Fame game


Oprah Winfrey’s rousing Golden Globes speech on Jan. 7 has people buzzing. Macleans.ca went so far as to call the address “remarkable” in the headline for the story.

Was the impassioned address a simple acceptance speech or was it Winfrey’s first kick at campaigning for a 2020 presidential run?

A lot of people are suggesting it’s the latter and, as we learned in 2016, anyone can become president.

That is of course if you don’t care about a president’s political history – how they’ve voted on issues in the past, if they kept their campaign promises and whether they maintain a position on an issue or change their mind depending on what Fox & Friends tells them.

But we’re in Airdrie, so why should we care? Well, as we’ve seen in the last year, the president’s actions can have a major impact on the rest of the world.

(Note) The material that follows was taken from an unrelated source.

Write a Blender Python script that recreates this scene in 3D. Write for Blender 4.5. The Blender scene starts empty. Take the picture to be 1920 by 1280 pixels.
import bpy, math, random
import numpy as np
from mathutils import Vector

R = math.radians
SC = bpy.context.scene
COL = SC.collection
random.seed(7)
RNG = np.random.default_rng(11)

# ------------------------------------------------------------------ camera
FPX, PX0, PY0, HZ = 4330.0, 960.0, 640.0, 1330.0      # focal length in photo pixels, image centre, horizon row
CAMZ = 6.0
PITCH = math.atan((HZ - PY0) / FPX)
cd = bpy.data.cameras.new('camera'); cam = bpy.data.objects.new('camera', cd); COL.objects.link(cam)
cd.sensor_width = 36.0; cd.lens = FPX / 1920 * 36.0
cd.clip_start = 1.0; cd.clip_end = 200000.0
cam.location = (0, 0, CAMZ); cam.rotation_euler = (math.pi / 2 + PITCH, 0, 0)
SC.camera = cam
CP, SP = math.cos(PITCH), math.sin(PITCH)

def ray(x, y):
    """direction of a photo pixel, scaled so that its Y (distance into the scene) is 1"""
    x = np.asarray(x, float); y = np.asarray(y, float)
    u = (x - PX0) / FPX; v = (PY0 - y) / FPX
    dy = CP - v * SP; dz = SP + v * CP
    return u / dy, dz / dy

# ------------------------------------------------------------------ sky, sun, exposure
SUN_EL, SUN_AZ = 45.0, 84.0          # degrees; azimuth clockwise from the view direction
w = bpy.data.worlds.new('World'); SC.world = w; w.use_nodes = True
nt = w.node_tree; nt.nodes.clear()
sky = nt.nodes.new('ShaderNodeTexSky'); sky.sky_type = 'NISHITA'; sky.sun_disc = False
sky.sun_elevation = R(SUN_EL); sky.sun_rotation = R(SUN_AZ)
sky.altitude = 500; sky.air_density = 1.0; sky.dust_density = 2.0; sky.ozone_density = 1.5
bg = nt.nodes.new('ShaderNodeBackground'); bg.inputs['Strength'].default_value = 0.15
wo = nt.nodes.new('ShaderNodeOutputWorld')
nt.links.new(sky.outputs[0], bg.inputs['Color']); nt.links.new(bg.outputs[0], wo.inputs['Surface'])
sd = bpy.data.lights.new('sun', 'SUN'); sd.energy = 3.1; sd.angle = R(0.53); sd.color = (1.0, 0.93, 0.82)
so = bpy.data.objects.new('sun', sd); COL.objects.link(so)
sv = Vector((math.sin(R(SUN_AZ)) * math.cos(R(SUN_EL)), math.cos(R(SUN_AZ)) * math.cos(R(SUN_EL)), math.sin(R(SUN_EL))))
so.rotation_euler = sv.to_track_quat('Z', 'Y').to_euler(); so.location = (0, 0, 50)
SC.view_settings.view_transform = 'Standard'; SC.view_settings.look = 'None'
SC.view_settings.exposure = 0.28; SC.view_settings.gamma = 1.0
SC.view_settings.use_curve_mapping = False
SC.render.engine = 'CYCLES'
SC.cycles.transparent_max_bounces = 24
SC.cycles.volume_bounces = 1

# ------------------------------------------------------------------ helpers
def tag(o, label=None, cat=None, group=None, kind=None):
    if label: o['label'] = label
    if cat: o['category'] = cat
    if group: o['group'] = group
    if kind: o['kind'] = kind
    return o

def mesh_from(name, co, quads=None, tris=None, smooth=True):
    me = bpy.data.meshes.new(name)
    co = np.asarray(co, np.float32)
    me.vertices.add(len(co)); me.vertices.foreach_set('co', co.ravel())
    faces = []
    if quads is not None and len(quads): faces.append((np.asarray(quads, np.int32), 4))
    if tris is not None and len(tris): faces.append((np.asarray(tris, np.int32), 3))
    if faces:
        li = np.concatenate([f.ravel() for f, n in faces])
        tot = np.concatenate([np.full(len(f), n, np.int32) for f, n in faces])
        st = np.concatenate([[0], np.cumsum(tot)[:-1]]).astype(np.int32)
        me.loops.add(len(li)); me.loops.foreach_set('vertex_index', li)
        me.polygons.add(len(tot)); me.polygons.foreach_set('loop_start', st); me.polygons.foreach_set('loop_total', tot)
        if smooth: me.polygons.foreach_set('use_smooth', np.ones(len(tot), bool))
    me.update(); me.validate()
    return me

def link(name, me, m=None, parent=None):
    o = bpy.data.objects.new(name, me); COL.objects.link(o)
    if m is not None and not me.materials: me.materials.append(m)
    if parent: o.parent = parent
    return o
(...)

There’s the NAFTA negotiations that Royal Bank of Canada’s Chief Executive Dave McKay says now has a greater chance of being scrapped. This is only bolstered by President Donald Trump’s repeated threats to pull out of the deal. Not to mention his “closed door” policy when it comes to pretty much anything outside of the United States.

Then there is the war of 280 characters Trump has issued against North Korea’s Kim Jong-un, that has the potential to escalate from a war of words to a world-altering nuclear incident.

We’re not suggesting Winfrey would make a better or worse leader should she make a run for the Oval Office. What we are suggesting is, perhaps Americans should take a hard look at what it is a president requires and not vote on name recognition alone.